Put another way: If Mr. Biden had sent people travel vouchers or DoorDash gift cards for services — instead of sending Americans direct payments as part of his $1.9 trillion rescue plan in March — the inflation picture might look different right now.

Inflation has risen across wealthy nations over the past year, but it has risen faster in the United States, where prices rose 6.2 percent in October from the year before. America’s inflation has been exacerbated, in part, by Mr. Biden and his predecessor, Donald J. Trump, pouring more fiscal support into the U.S. economy than their counterparts did elsewhere, at a time when consumption patterns shifted and did not rapidly snap back to normal.
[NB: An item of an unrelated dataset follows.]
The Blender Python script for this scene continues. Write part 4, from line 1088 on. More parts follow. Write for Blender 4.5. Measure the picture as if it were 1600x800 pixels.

Republicans, and even some left-leaning economists such as the former Obama administration officials Lawrence H. Summers and Jason Furman, have blamed the rapid price increases across the economy on the aid package that Mr. Biden signed in the spring. They say the package’s direct assistance to Americans, including $1,400 checks to individuals and enhanced benefits for the unemployed, fueled more consumer demand than the economy could bear, driving prices skyward.